England hatte schon zwei konservative Premierministerinnen, Deutschland eine Kanzlerin, zwei CDU-Chefinnen. Es amtieren deutsche Ministerpräsidentinnen, die Grünen haben seit Jahrzehnten weibliche Sprecher.
Jetzt soll ausgerechnet die SPD milder mit Nahles umgehen, weil sie kein Mann ist?

Bei Thierse wundert mich gar nichts mehr, aber wieso kommt der von mir hochgeschätzte MdB Lauterbach, Mitglied der Parlamentarischen Linken (PL) ebenfalls mit diesem Argument? Er fragte öffentlich, ob man auch so unfair mit Nahles umgegangen wäre, wenn sie ein Mann gewesen wäre?
Ja, wäre man. Als Beleg gelten all die Männer, mit denen Nahles unfair umging und sie brutal wegmobbte – Müntefering, Schulz, Scharping, Gabriel.

[…..] Für Fraktionsvize Karl Lauterbach brachte das Thema Frauenfeindlichkeit ins Gespräch: „Da hat auch Frauenfeindlichkeit eine Rolle gespielt“, sagte Lauterbach der Welt.
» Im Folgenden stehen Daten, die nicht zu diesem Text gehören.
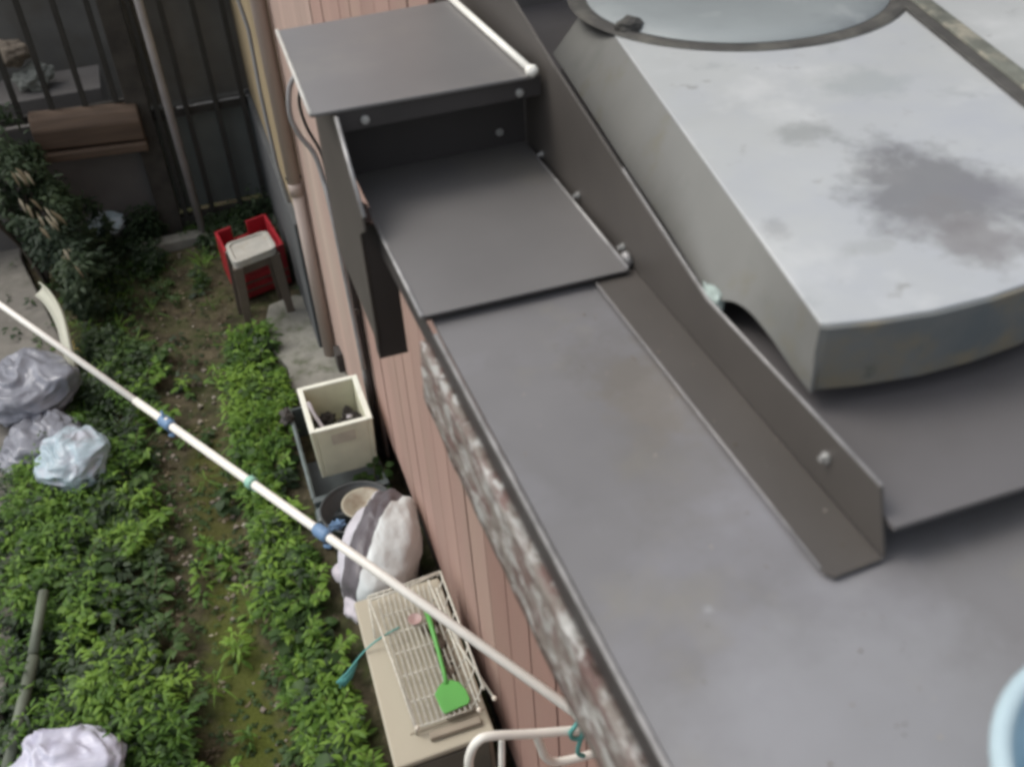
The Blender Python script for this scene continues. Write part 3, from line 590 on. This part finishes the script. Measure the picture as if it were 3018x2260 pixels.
for k in range(26):
    mb.blob((random.uniform(.19, .385), random.uniform(3.80, 4.05), random.uniform(.33, .375)), (random.uniform(.02, .05), random.uniform(.02, .04), random.uniform(.015, .03)), .35, 2.5, k, 14, 9)
mb.blob((.33, 3.90, .39), (.055, .045, .045), .3, 2, 3, 20, 12)
tag(obj('debris', mb, 'soil'), 'dark clumps of debris filling the polystyrene box', 'debris', kind='stuff')
mb = MB(); mb.tube(smooth_path([(.165, 4.00, .485), (.175, 3.94, .47), (.20, 3.87, .43), (.215, 3.82, .39)]), [.012, .013, .014, .014, .013, .012, .011, .011, .010, .010, .009, .009, .009, .008, .008, .008, .007, .007, .006], 8)
tag(obj('plastic_strip', mb, 'strap'), 'crumpled lavender white plastic strip inside the polystyrene box', 'strip')
mb = MB(); mb.blob((.335, 3.885, .435), (.014, .010, .010), .3, 2, 8, 14, 9)
tag(obj('paper_scrap', mb, 'strap'), 'tiny pale scrap lying on the dark debris', 'scrap')
mb = MB(); mb.blob((.06, 4.28, .22), (.03, .05, .03), .35, 2, 12, 20, 12)
tag(obj('stone', mb, 'found'), 'dark stone resting on the crate rim left of the foam box', 'stone')
# bin with basin
gb = thing('plastic_bin', (.26, 3.38, 0), 'dark grey round plastic bin between the foam box and the sack', 'bin')
mb = MB(); mb.lathe((.25, 3.42, 0), [(.0001, .01), (.13, .01), (.155, .30), (.165, .305), (.165, .29), (.15, .29), (.12, .03), (.0001, .03)], 40); obj('drum', mb, 'greybin', gb)
mb = MB(); mb.box(.07, .40, 3.50, 3.60, .0, .20); obj('side_tank', mb, 'greycrate', gb, bevel=.02)
mb = MB(); mb.lathe((.275, 3.36, .32), [(.0001, .0), (.05, .003), (.085, .05), (.095, .052), (.092, .04), (.06, -.02), (.0001, -.03)], 36)
tag(obj('basin', mb, 'basin'), 'brown stained cream basin sitting on the dark bin', 'basin')
# striped sack
sk = thing('sack', (.28, 3.02, .1), 'bulging white sack with a wide dark grey stripe leaning on the wall', 'sack')
stripe_m = bpy.data.materials.new('white_sack_with_grey_stripe'); stripe_m.use_nodes = True
n = stripe_m.node_tree.nodes; l = stripe_m.node_tree.links; b = n['Principled BSDF']; b.inputs['Roughness'].default_value = .45
tc = n.new('ShaderNodeTexCoord'); sx = n.new('ShaderNodeSeparateXYZ'); l.new(tc.outputs['Object'], sx.inputs[0])
def mth(op, a_, b_):
    q = n.new('ShaderNodeMath'); q.operation = op
    for i, v in enumerate((a_, b_)):
        if isinstance(v, (int, float)): q.inputs[i].default_value = v
        else: l.new(v, q.inputs[i])
    return q.outputs[0]
nz = n.new('ShaderNodeTexNoise'); nz.inputs['Scale'].default_value = 7; l.new(tc.outputs['Object'], nz.inputs[0])
# signed distance across the stripe direction (object coords relative to the sack's base point)
dperp = mth('ADD', mth('MULTIPLY', sx.outputs[0], .83), mth('MULTIPLY', sx.outputs[1], -.55))
dperp = mth('ADD', dperp, mth('MULTIPLY', mth('SUBTRACT', nz.outputs[0], .5), .05))
STR_C, STR_W = -.050, .050
inside = mth('LESS_THAN', mth('ABSOLUTE', mth('SUBTRACT', dperp, STR_C), 0), STR_W)
right = mth('GREATER_THAN', dperp, STR_C)
m1 = n.new('ShaderNodeMix'); m1.data_type = 'RGBA'; l.new(right, m1.inputs[0]); m1.inputs[6].default_value = (.56, .55, .59, 1); m1.inputs[7].default_value = (.68, .73, .72, 1)
m2 = n.new('ShaderNodeMix'); m2.data_type = 'RGBA'; l.new(inside, m2.inputs[0]); l.new(m1.outputs[2], m2.inputs[6]); m2.inputs[7].default_value = (.115, .105, .115, 1)
l.new(m2.outputs[2], b.inputs['Base Color'])
bp = n.new('ShaderNodeBump'); bp.inputs['Strength'].default_value = .4; bp.inputs['Distance'].default_value = .02; nb = n.new('ShaderNodeTexNoise'); nb.inputs['Scale'].default_value = 14
l.new(tc.outputs['Object'], nb.inputs[0]); l.new(nb.outputs[0], bp.inputs['Height']); l.new(bp.outputs[0], b.inputs['Normal'])
def skf(p, d):
    c_, s_ = math.cos(R(-22)), math.sin(R(-22)); q = Vector((p.x * c_ - p.y * s_, p.x * s_ + p.y * c_, p.z))
    crease = .010 * math.sin(d.x * 7 + d.z * 4) * (1 - abs(d.y)) + .012 * max(0, d.y) * math.sin(d.x * 14); q += d * crease
    return q
mb = MB(); mb.blob((.285, 3.06, .33), (.165, .31, .21), .055, 1.2, 21, 72, 48, skf); obj('body', mb, stripe_m, sk)
mb = MB(); mb.blob((.105, 2.98, .38), (.038, .05, .035), .06, 1.5, 5, 24, 14); obj('knot', mb, 'strap', sk)
mb = MB(); mb.blob((.135, 2.83, .33), (.055, .08, .04), .12, 1.8, 15, 32, 20); obj('tied_end', mb, 'strap', sk)
mb = MB(); mb.box(.14, .44, 2.72, 3.30, 0, .16)
tag(obj('timber_pallet', mb, 'greybin', bevel=.01), 'dark low platform carrying the striped sack', 'platform')

# ---------------------------------------------------------------- beige cabinet with wire rack
cb = thing('cabinet', (.265, 2.28, 0), 'beige board cabinet standing against the pink wall with wire rack on top', 'cabinet')
cq = [(.092, 1.935), (.432, 1.945), (.44, 2.66), (.112, 2.66)]
mb = MB(); mb.prism([(x, y, .525) for x, y in cq], [(x, y, .55) for x, y in cq]); obj('top', mb, 'beige', cb, bevel=.008)
cq2 = [(.105, 1.962), (.425, 1.967), (.43, 2.64), (.122, 2.64)]
mb = MB(); mb.prism([(x + .012, y, .0) for x, y in cq2], [(x, y, .524) for x, y in cq2]); obj('body', mb, 'beigeside', cb, bevel=.006)
mb = MB(); mb.box(.13, .41, 1.950, 1.966, .06, .50); obj('door', mb, 'doorgrey', cb, bevel=.004)
mb = MB(); mb.prism([(.17, 2.035, .5505), (.425, 2.04, .5505), (.425, 2.046, .5505), (.17, 2.041, .5505)], [(.17, 2.035, .553), (.425, 2.04, .553), (.425, 2.046, .553), (.17, 2.041, .553)]); obj('lip_strip', mb, 'beigeside', cb)
rk = thing('wire_rack', (.3, 2.3, .56), 'dirty white wire dish rack lying on the beige cabinet', 'dish rack')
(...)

In der SPD müsse man sich nun überlegen, in welchem Stil man in Zukunft miteinander umgehen wolle. [….]
(RND, 02.06.19)

Nein, das weise ich empört zurück.
Man kann mir Katholikenfeindlichkeit oder vielleicht auch Eifel-Feindlichkeit, ganz sicher sogar Karnevals-Feindlichkeit unterstellen.
Aber daß Nahles eine Frau ist, spielt keine Rolle.
Sie ist einfach eine ganz schlechte Politikerin. Unabhängig davon ob sie XX- oder XY-Chromosomen hat.